Musikgeschichtlich wichtig ist noch ein zweites seiner meist als opéra comique (französische Oper mit gesprochenen Dialogen) aufgeführten Werke: „Richard Coeur de Lion“ von 1784 erzählt eher sentimental denn komisch vom Gefangenenschicksal des Königs Richard Löwenherz. Ein patriotischer „Richard“-Chor waren die letzten Noten, die zu Zeiten des vorrevolutionären Königtums in Frankreich, von abziehenden Soldaten gesungen, in der Opéra de Versailles erklungen sind. Aber schon im späteren 19. Jahrhundert galt Grétry als altmodisch, total ancien régime eben.
Doch in seiner Epoche – dem Übergang vom Barock zum Rokoko – war André-Ernest-Modeste Grétry viel geliebt. Anders als die altmodisch werdenden, aufwendigen Hofopern eines Lully oder Rameau mit ihren gestelzten Götterprologen und mythologischen Handlungen, anders auch als der Reformer Gluck, der meist antik-tragisches Personal bemühte, ging es bei dem in der italienischen Manier geformten Grétry kompakter und patenter zu. Das singende Personal kam schnell auf den knappen Arienpunkt, das Ballett war fleißig beschäftigt – und meist waren drei Akte in neunzig Minuten vorbei.
Orientalismen der Aufklärung
2019 gab man in der Opéra de Versailles erstmals wieder „Richard Coeur de Lion“. Dessen Erfolg – auch auf DVD und CD – führte nun zu einer zweiten Grétry-Premiere. „La caravane de Caire“, uraufgeführt 1783 im Schlosstheater von Fontainebleau. Einst ein Hit.
Kein Wunder, wurde hier einer Mode der Zeit gefrönt – dem Exotismus. Mit einem schön verzierten Schellenbaum voller Glöckchen, diversen Trommeln und Klapperinstrumentarium ist das Concert Spirituel unter Hervé Niquet im Graben der kostbaren 700-Plätze-Oper platziert und versucht sich meisterlich rhythmisierend in klanglichen Orientalismen der Aufklärung.
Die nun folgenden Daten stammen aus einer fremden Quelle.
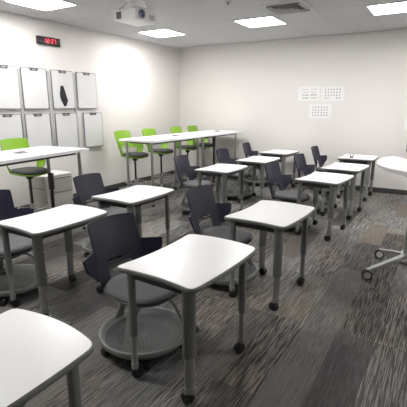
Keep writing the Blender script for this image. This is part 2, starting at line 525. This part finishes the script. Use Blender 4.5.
def clock():
    t = thing('digital_clock', 'black digital wall clock with red digits above the whiteboards', 'clock', (XL, 4.43 * KW, 2.615))
    box_obj('case', (0.025, 0, 0), (0.05, 0.42, 0.118), 'clock_face', t, bevel=0.006)
    SEG = {'1': 'bc', '2': 'abged', '3': 'abgcd', '7': 'abc'}
    def digit(bm, ch, y0):
        w_, h, th = 0.032, 0.060, 0.007
        seg = dict(a=(0, h / 2, 1), g=(0, 0, 1), d=(0, -h / 2, 1), b=(w_ / 2, h / 4, 0), c=(w_ / 2, -h / 4, 0), f=(-w_ / 2, h / 4, 0), e=(-w_ / 2, -h / 4, 0))
        for k in SEG[ch]:
            y, z, hor = seg[k]
            bm_box(bm, (0.0515, y0 + y, z), (0.003, w_ if hor else th, th if hor else h / 2))
    def digits(bm):
        for ch, y0 in (('1', -0.085), ('2', -0.03), ('3', 0.045), ('7', 0.10)): digit(bm, ch, y0)
        for z in (-0.015, 0.015): bm_box(bm, (0.0515, 0.008, z), (0.003, 0.008, 0.008))
    obj('digits', digits, 'led_red', t)
clock()

# ================================================================ back wall papers
def sheet(label, x, z, w_, h, kind, seed):
    rnd = random.Random(seed)
    def marks(bm):
        if kind == 'text':
            for r_ in range(4):
                for c_ in range(2):
                    y0 = 0.30 * h - r_ * 0.2 * h
                    for k in range(5):
                        bm_box(bm, ((-0.17 + c_ * 0.30 + k * 0.045) * w_ * 1.3 - 0.02, -0.0036, y0 + rnd.uniform(-.004, .004)), (0.030 * w_ * rnd.uniform(.8, 1.5), 0.0012, 0.035 * h * (1 + (r_ > 1))))
        else:
            rows, cols = (4, 6)
            for r_ in range(rows):
                for c_ in range(cols):
                    x0 = (-0.32 + 0.128 * c_) * w_; y0 = (0.28 - 0.19 * r_) * h
                    if r_ == 3 and kind == 'signs' and c_ in (2, 3): continue
                    # a little hand sign: palm, two or three fingers
                    bm_box(bm, (x0, -0.0036, y0), (0.045 * w_, 0.0012, 0.06 * h))
                    for f_ in range(rnd.randint(1, 3)):
                        bm_box(bm, (x0 - 0.014 * w_ + 0.014 * w_ * f_, -0.0036, y0 + 0.055 * h), (0.007 * w_, 0.0012, 0.05 * h))
    def page(bm):
        bm_box(bm, (0, -0.0015, 0), (w_, 0.003, h)); n0 = len(bm.faces)
        marks(bm); bm.faces.ensure_lookup_table()
        for f in bm.faces[n0:]: f.material_index = 1
    o = obj('paper_sheet', page, 'paper', smooth=0, loc=(x, YB, z))
    o.data.materials.append(MATS['ink'])
    tag(o, label, 'paper', 'printed sheets taped to the back wall')
sheet('landscape sheet with lines of small print, left of the upper pair on the back wall', -2.448, 1.862, 0.431, 0.279, 'text', 3)
sheet('landscape sheet of small grey figures, right of the upper pair on the back wall', -1.974, 1.853, 0.426, 0.279, 'signs', 5)
sheet('landscape sheet of small figures taped centrally below the upper pair', -2.197, 1.520, 0.436, 0.276, 'grid', 9)
sheet('pale sheet on the back wall at the right picture edge above the oval table', -0.45, 1.295, 0.43, 0.20, 'text', 11)

def wall_phone():
    t = thing('wall_device', 'small dark box on the back wall at the right picture edge', 'wall device', (-0.49, YB, 0.91))
    box_obj('case', (0, -0.02, 0), (0.16, 0.04, 0.20), 'brown_plastic', t, bevel=0.006)
    box_obj('back_plate', (-0.05, -0.004, 0), (0.20, 0.008, 0.17), 'metal_white', t, bevel=0.003)
wall_phone()

# ================================================================ student desk
DW, DD, DH = 0.55, 0.735, 0.737
def desk_outline(W, D, off=0.0):
    c = [(-W / 2, -D / 2), (W / 2, -D / 2), (W / 2, D / 2), (-W / 2, D / 2)]   # L, F, R, B
    bul = [(0, +0.028), (0.018, 0), (0, 0.042), (+0.036, 0)]       # L-F inward, F-R outward, R-B outward, B-L inward
    pts = []
    n = 40
    for k in range(4):
        a, b = c[k], c[(k + 1) % 4]
        for i in range(n):
            t = i / n; q = 4 * t * (1 - t)
            pts.append((a[0] + (b[0] - a[0]) * t + bul[k][0] * q, a[1] + (b[1] - a[1]) * t + bul[k][1] * q))
    N_ = len(pts); K = 2
    for _ in range(2):
        pts = [(sum(pts[(i + d) % N_][0] for d in range(-K, K + 1)) / (2 * K + 1), sum(pts[(i + d) % N_][1] for d in range(-K, K + 1)) / (2 * K + 1)) for i in range(N_)]
    if off:
        out = []
        for i in range(N_):
            a, b = pts[i - 1], pts[(i + 1) % N_]
            tx, ty = b[0] - a[0], b[1] - a[1]; l = math.hypot(tx, ty)
            out.append((pts[i][0] - ty / l * off * -1 * -1, pts[i][1] + tx / l * off))
        pts = out
    return pts[::2]

def make_caster(parent, x, y, ztop, r, yaw):
    """twin-wheel caster; hood from ztop down to the floor wheels"""
    def cw(bm):
        ax = Vector((math.cos(yaw), math.sin(yaw), 0)); fo = Vector((-math.sin(yaw), math.cos(yaw), 0))
        c = Vector((x, y, r)) + fo * r * 0.45
        for s in (-1, 1):
            bm_cyl(bm, c + ax * s * 0.005, c + ax * s * 0.022, r, r * 0.93, seg=20)
    def ch(bm):
        ax = Vector((math.cos(yaw), math.sin(yaw), 0)); fo = Vector((-math.sin(yaw), math.cos(yaw), 0))
        c = Vector((x, y, r)) + fo * r * 0.45
        bm_cyl(bm, c - ax * 0.0045, c + ax * 0.0045, r * 1.08, seg=20)
        bm_cyl(bm, (x, y, r), (x, y, ztop), 0.010, seg=12)
        bm_cyl(bm, (x, y, r * 1.7), (x, y, r * 2.1), 0.018, 0.014, seg=14)
    c_ = obj('caster', cw, 'black_plastic', parent)
    obj('caster_hood', ch, 'black_plastic', c_)
    return c_

def make_desk(label, W=DW, D=DD, modesty=False):
    t = thing('student_desk', label, 'desk', (0, 0, 0), 0, 'white-topped student desks')
    def edge(bm):
        o = desk_outline(W, D)
        z = DH
        rings = []
        for dz, off in ((-0.0015, 0.006), (-0.005, 0.0), (-0.020, -0.001), (-0.031, 0.007), (-0.038, 0.022)):
            pts = desk_outline(W, D, off)
            rings.append([bm.verts.new((px, py, z + dz)) for px, py in pts])
        n = len(rings[0])
        for a, b in zip(rings[:-1], rings[1:]):
            for i in range(n):
                j = (i + 1) % n; bm.faces.new((a[i], a[j], b[j], b[i]))
        bm.faces.new(rings[0]); bm.faces.new(rings[-1])
    et = obj('edge_band', edge, 'edge_grey', t, smooth=60)
    obj('desktop', lambda bm: bm_prism(bm, desk_outline(W, D, 0.007), DH - 0.003, DH), 'laminate', t)
    ins = 0.070
    lx, ly = W / 2 - ins, D / 2 - ins
    def frame(bm):
        h = 0.045; z = DH - 0.036 - h / 2
        for s in (-1, 1):
            bm_box(bm, (0, s * (ly - 0.012), z), (2 * lx - 0.03, 0.02, h), bevel=0.003)
            bm_box(bm, (s * (lx - 0.012), 0, z), (0.02, 2 * ly - 0.03, h), bevel=0.003)
    obj('under_frame', frame, 'apron_dark', t)
    if modesty:
        box_obj('modesty_panel', (0, -ly + 0.02, DH - 0.10), (2 * lx - 0.06, 0.012, 0.14), 'apron_dark', t, bevel=0.003)
    for sx, sy in ((-1, -1), (1, -1), (1, 1), (-1, 1)):
        ang = math.atan2(sy, sx) + PI / 2
        def up(bm): bm_vtube(bm, (sx * lx, sy * ly), 0.30, DH - 0.028, 0.038, 0.024, ang)
        lg = obj('leg', up, 'leg_grey', t)
        def low(bm):
            bm_vtube(bm, (sx * lx, sy * ly), 0.085, 0.302, 0.029, 0.018, ang)
            bm_vtube(bm, (sx * lx, sy * ly), 0.075, 0.11, 0.034, 0.022, ang)
        lo = obj('leg_extension', low, 'leg_insert', lg)
        def holes(bm):
            for k in range(5):
                for s in (-1, 1):
                    c = Vector((sx * lx, sy * ly, 0.155 + 0.03 * k)); d = Vector((math.cos(ang + PI / 2), math.sin(ang + PI / 2), 0)) * s
                    bm_cyl(bm, c + d * 0.012, c + d * 0.0166, 0.004, seg=8)
        make_caster(t, sx * lx, sy * ly, 0.09, 0.037, ang + 0.6)
    return t

desk_defs = [
    # key, x, y, rz deg, label
    (0, -1.324, 0.586, -1.6, 'white-topped desk cut off at the bottom left corner, nearest the camera'),
    (1, -1.231, 1.892, -2.7, 'large white-topped grey desk in the centre foreground, two long legs facing us'),
    (2, -1.202, 3.134, -2.8, 'white-topped desk right of centre, directly behind the foreground desk'),
    (3, -1.251, 5.095, -4.7, 'white-topped desk at right, frontmost of the close row of three'),
    (4, -1.228, 6.197, -3.4, 'white-topped desk at right, middle of the close row of three'),
    (6, -2.680, 2.057, -1.2, 'white-topped desk at the left edge in front of the tall table'),
    (7, -2.714, 3.114, 0.2, 'white-topped desk left of centre, below the far green stools'),
    (8, -2.767, 5.133, 0.7, 'white-topped desk in the picture centre, between tall table and right row'),
    (9, -2.695, 6.327, -0.1, 'white desk right behind the central one, its top seen small'),
]
desks = {}
dproto = None
for k, x, y, a, lab in desk_defs:
    if dproto is None:
        dproto = make_desk(lab); o = dproto
        o.location = (x, y, 0); o.rotation_euler = (0, 0, R(a))
    else:
        o = dup(dproto, (x, y, 0), R(a), lab)
    desks[k] = o
d5 = make_desk('rearmost white desk of the right row, with a small black clip on its top', 0.60, 0.71, True)
d5.location = (-1.285, 7.53, 0); d5.rotation_euler = (0, 0, R(0.4))
d10 = dup(d5, (-2.80, 7.60, 0), R(-3.7), 'rearmost white desk of the middle row, closest to the back wall near the corner')

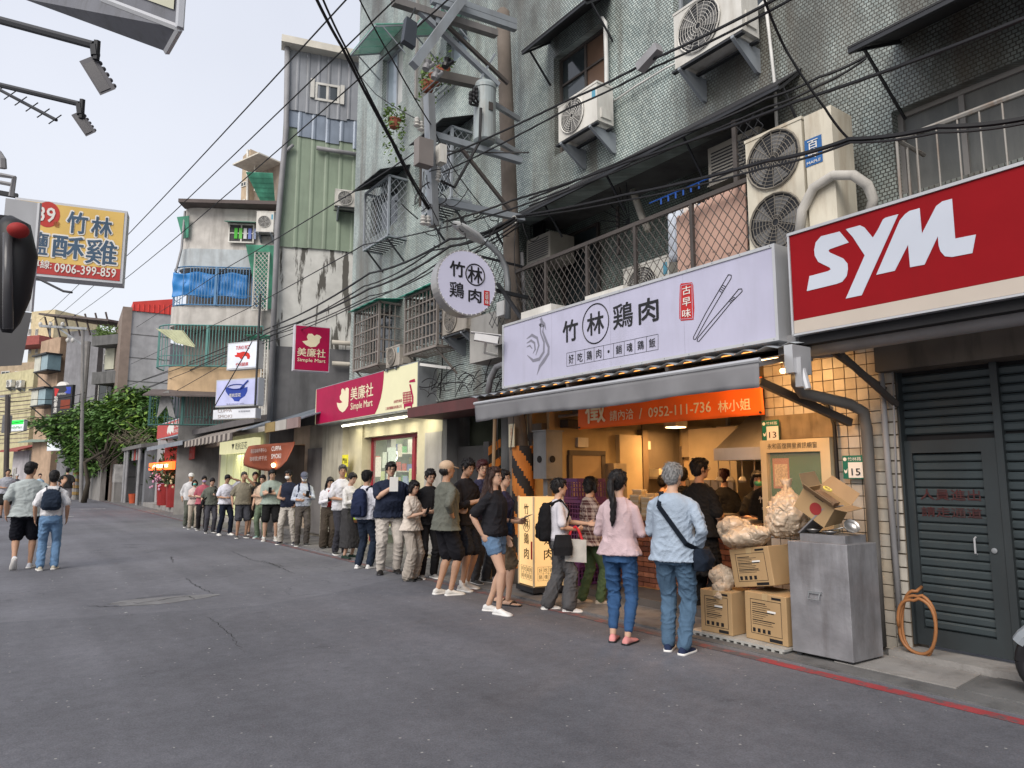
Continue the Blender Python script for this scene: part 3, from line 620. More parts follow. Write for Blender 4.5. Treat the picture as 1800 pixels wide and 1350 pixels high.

Oben moussieren die Dialoge und singspielhaft eingängigen Arien, unten wird mit Finesse und Temperament musiziert, die jungen, tollen Sänger sausen auch mal aus ihren gemalten Pappkulissen um den Orchestergraben und machen direkt das Publikum an. Denn Marshall Pynkoski inszeniert augenzwinkernd historisierend, seine Frau Jeannette Lajeunesse Zingg lässt ihre acht reizend kostümierten Ballettpüppchen tanzen, als sei man in einer altmodischen Music Hall, in der vor allem das Motto gilt: Du sollst nicht langweilen.
Bei einer Diversity-Übung lässt sich mit dieser krachbunten Inszenierung nicht landen. Dafür zeigt sie voller Ironie die stolz vorgeführten Klischees über mehr oder weniger edle Halbwilde, augenrollende osmanische Paschas (Robert Gleadow singt famos und kann mindestens so toll grimassieren wie Jack Sparrow), verschlagene Eunuchen (die wie Enguerrand de Hys trotzdem tief singen).
Und dazu eine verfolgte Unschuld (Hélène Guilmette), die sich mit ihrem verloren geglaubten Geliebten (Pierre Derhet) im Sklavenharem vereint sieht. Und weil dessen Vater (Jean-Gabriel Saint-Martin) als einst treuer Gefährte des Paschas auftaucht, der allen die Freiheit schenkend das gute Ende herbeiführt, ist die Nähe zur „Entführung aus dem Serail“ offensichtlich.
Grétry ist kein Mozart, aber er schlägt sich wacker, mit Charme und Energie, Witz, Tempo und Vielfalt. Nach seinem Tod sollen 300.000 Menschen hinter seinem Sarg hergezogen sein, die Hälfte der Bevölkerung von Paris. Das hat ein Mozart bei seinem Armenbegräbnis leider nicht geschafft.